▶ [DATA PROVIDED]

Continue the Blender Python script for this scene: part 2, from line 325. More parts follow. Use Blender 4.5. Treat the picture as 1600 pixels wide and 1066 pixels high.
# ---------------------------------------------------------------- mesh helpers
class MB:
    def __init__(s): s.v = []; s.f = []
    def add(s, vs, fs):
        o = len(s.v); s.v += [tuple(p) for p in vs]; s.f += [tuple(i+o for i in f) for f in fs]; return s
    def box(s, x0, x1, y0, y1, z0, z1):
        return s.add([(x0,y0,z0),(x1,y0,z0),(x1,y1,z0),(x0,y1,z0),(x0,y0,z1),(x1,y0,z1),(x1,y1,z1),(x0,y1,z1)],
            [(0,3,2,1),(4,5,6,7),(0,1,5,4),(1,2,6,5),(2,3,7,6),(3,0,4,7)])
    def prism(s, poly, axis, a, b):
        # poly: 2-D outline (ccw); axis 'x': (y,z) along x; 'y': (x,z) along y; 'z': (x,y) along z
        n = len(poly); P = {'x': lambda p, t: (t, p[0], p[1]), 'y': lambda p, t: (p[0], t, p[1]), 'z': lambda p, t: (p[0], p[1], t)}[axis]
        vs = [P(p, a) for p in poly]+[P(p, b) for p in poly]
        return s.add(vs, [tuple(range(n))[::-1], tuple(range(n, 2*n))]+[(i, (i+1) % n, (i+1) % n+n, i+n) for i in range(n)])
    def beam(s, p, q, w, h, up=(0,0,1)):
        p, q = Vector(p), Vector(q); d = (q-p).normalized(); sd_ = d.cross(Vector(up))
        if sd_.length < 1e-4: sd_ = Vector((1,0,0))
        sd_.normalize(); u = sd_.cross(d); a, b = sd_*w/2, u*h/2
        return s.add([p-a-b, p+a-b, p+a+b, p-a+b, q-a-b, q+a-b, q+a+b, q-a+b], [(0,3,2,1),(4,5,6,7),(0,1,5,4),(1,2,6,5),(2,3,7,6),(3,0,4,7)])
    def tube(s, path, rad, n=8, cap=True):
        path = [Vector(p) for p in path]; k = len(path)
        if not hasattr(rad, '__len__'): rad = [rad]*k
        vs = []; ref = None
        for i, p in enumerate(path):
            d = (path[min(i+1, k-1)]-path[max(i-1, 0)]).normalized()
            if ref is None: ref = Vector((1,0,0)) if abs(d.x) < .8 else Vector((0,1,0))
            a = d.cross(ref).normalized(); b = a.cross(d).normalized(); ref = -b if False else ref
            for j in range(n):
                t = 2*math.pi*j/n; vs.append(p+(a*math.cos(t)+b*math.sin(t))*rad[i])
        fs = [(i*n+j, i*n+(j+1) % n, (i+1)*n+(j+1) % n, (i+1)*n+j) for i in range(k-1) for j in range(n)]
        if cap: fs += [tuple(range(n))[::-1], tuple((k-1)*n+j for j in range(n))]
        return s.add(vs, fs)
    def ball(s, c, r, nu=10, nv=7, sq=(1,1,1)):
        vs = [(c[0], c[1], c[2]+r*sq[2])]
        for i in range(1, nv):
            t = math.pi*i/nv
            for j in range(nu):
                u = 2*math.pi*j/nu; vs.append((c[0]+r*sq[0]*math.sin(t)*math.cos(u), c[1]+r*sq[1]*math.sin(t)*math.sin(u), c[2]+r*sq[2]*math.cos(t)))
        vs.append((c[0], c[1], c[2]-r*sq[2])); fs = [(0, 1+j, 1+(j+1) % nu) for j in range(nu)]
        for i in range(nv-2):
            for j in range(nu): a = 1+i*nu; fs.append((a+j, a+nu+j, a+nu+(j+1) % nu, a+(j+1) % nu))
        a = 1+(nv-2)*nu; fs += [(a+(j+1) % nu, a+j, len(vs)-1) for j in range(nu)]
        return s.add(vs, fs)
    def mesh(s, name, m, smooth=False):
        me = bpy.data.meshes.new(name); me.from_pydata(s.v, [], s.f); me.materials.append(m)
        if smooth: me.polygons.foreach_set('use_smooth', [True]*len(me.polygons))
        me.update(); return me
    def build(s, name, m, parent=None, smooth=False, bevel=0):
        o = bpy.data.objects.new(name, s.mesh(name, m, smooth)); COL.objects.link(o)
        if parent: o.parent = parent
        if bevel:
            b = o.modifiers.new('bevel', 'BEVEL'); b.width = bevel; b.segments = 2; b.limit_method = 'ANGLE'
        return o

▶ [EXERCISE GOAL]
From the data above, extract every line in its exact form.

▶ [FINISHED EXERCISE]
Continue the Blender Python script for this scene: part 2, from line 325. More parts follow. Use Blender 4.5. Treat the picture as 1600 pixels wide and 1066 pixels high.
# ---------------------------------------------------------------- mesh helpers
class MB:
    def __init__(s): s.v = []; s.f = []
    def add(s, vs, fs):
        o = len(s.v); s.v += [tuple(p) for p in vs]; s.f += [tuple(i+o for i in f) for f in fs]; return s
    def box(s, x0, x1, y0, y1, z0, z1):
        return s.add([(x0,y0,z0),(x1,y0,z0),(x1,y1,z0),(x0,y1,z0),(x0,y0,z1),(x1,y0,z1),(x1,y1,z1),(x0,y1,z1)],
            [(0,3,2,1),(4,5,6,7),(0,1,5,4),(1,2,6,5),(2,3,7,6),(3,0,4,7)])
    def prism(s, poly, axis, a, b):
        # poly: 2-D outline (ccw); axis 'x': (y,z) along x; 'y': (x,z) along y; 'z': (x,y) along z
        n = len(poly); P = {'x': lambda p, t: (t, p[0], p[1]), 'y': lambda p, t: (p[0], t, p[1]), 'z': lambda p, t: (p[0], p[1], t)}[axis]
        vs = [P(p, a) for p in poly]+[P(p, b) for p in poly]
        return s.add(vs, [tuple(range(n))[::-1], tuple(range(n, 2*n))]+[(i, (i+1) % n, (i+1) % n+n, i+n) for i in range(n)])
    def beam(s, p, q, w, h, up=(0,0,1)):
        p, q = Vector(p), Vector(q); d = (q-p).normalized(); sd_ = d.cross(Vector(up))
        if sd_.length < 1e-4: sd_ = Vector((1,0,0))
        sd_.normalize(); u = sd_.cross(d); a, b = sd_*w/2, u*h/2
        return s.add([p-a-b, p+a-b, p+a+b, p-a+b, q-a-b, q+a-b, q+a+b, q-a+b], [(0,3,2,1),(4,5,6,7),(0,1,5,4),(1,2,6,5),(2,3,7,6),(3,0,4,7)])
    def tube(s, path, rad, n=8, cap=True):
        path = [Vector(p) for p in path]; k = len(path)
        if not hasattr(rad, '__len__'): rad = [rad]*k
        vs = []; ref = None
        for i, p in enumerate(path):
            d = (path[min(i+1, k-1)]-path[max(i-1, 0)]).normalized()
            if ref is None: ref = Vector((1,0,0)) if abs(d.x) < .8 else Vector((0,1,0))
            a = d.cross(ref).normalized(); b = a.cross(d).normalized(); ref = -b if False else ref
            for j in range(n):
                t = 2*math.pi*j/n; vs.append(p+(a*math.cos(t)+b*math.sin(t))*rad[i])
        fs = [(i*n+j, i*n+(j+1) % n, (i+1)*n+(j+1) % n, (i+1)*n+j) for i in range(k-1) for j in range(n)]
        if cap: fs += [tuple(range(n))[::-1], tuple((k-1)*n+j for j in range(n))]
        return s.add(vs, fs)
    def ball(s, c, r, nu=10, nv=7, sq=(1,1,1)):
        vs = [(c[0], c[1], c[2]+r*sq[2])]
        for i in range(1, nv):
            t = math.pi*i/nv
            for j in range(nu):
                u = 2*math.pi*j/nu; vs.append((c[0]+r*sq[0]*math.sin(t)*math.cos(u), c[1]+r*sq[1]*math.sin(t)*math.sin(u), c[2]+r*sq[2]*math.cos(t)))
        vs.append((c[0], c[1], c[2]-r*sq[2])); fs = [(0, 1+j, 1+(j+1) % nu) for j in range(nu)]
        for i in range(nv-2):
            for j in range(nu): a = 1+i*nu; fs.append((a+j, a+nu+j, a+nu+(j+1) % nu, a+(j+1) % nu))
        a = 1+(nv-2)*nu; fs += [(a+(j+1) % nu, a+j, len(vs)-1) for j in range(nu)]
        return s.add(vs, fs)
    def mesh(s, name, m, smooth=False):
        me = bpy.data.meshes.new(name); me.from_pydata(s.v, [], s.f); me.materials.append(m)
        if smooth: me.polygons.foreach_set('use_smooth', [True]*len(me.polygons))
        me.update(); return me
    def build(s, name, m, parent=None, smooth=False, bevel=0):
        o = bpy.data.objects.new(name, s.mesh(name, m, smooth)); COL.objects.link(o)
        if parent: o.parent = parent
        if bevel:
            b = o.modifiers.new('bevel', 'BEVEL'); b.width = bevel; b.segments = 2; b.limit_method = 'ANGLE'
        return o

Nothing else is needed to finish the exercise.